While Back Issue covers the classics and revisits conversations with a few decades of distance, Lovecraft Country Radio gives an immediate reaction to a work of art. Ford, serving as the observer of the two hosts, didn’t even watch past the current week’s episode when they recorded. For Houston, who wrote on the show and has more knowledge of the creative choices, hearing Ford’s and viewers’ responses is part of the fun.

“That fresh perspective means a lot because as a writer, I’m going to defend the show. I think it’s really important to have those other critical eyes, like, ‘Okay, that may have been your intention, but this is how I felt,’” says Houston.
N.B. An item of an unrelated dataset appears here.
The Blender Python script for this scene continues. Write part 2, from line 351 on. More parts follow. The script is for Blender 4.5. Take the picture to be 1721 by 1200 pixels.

Every episode of Lovecraft Country Radio ends with recommendations for further reading: books, films, poems, essays, and other works that enhance the show’s themes. In addition to generating conversation about the TV show, Houston and Ford hope the podcast’s discussions and recommendations open listeners’ minds, especially Black listeners. They both know Black people are not a monolith, that we have an array of opinions about art and culture and life, and they want those opinions to be heard—both on Twitter and through new works of art.

“I can’t wait to see what people are going to make after this,” Houston says. “I can’t wait to see what people will think just by discovering that there’s such a thing as a Kumiho. What kind of stories will people give themselves permission to tell? That’s why we have all those references, cause we’re like, ‘keep digging, keep doing more.’ This is just a little sliver of all the stories that still need to be told.”

As long as people keep talking about these stories, debating them, and sharing insights, the future of Black storytelling is bright.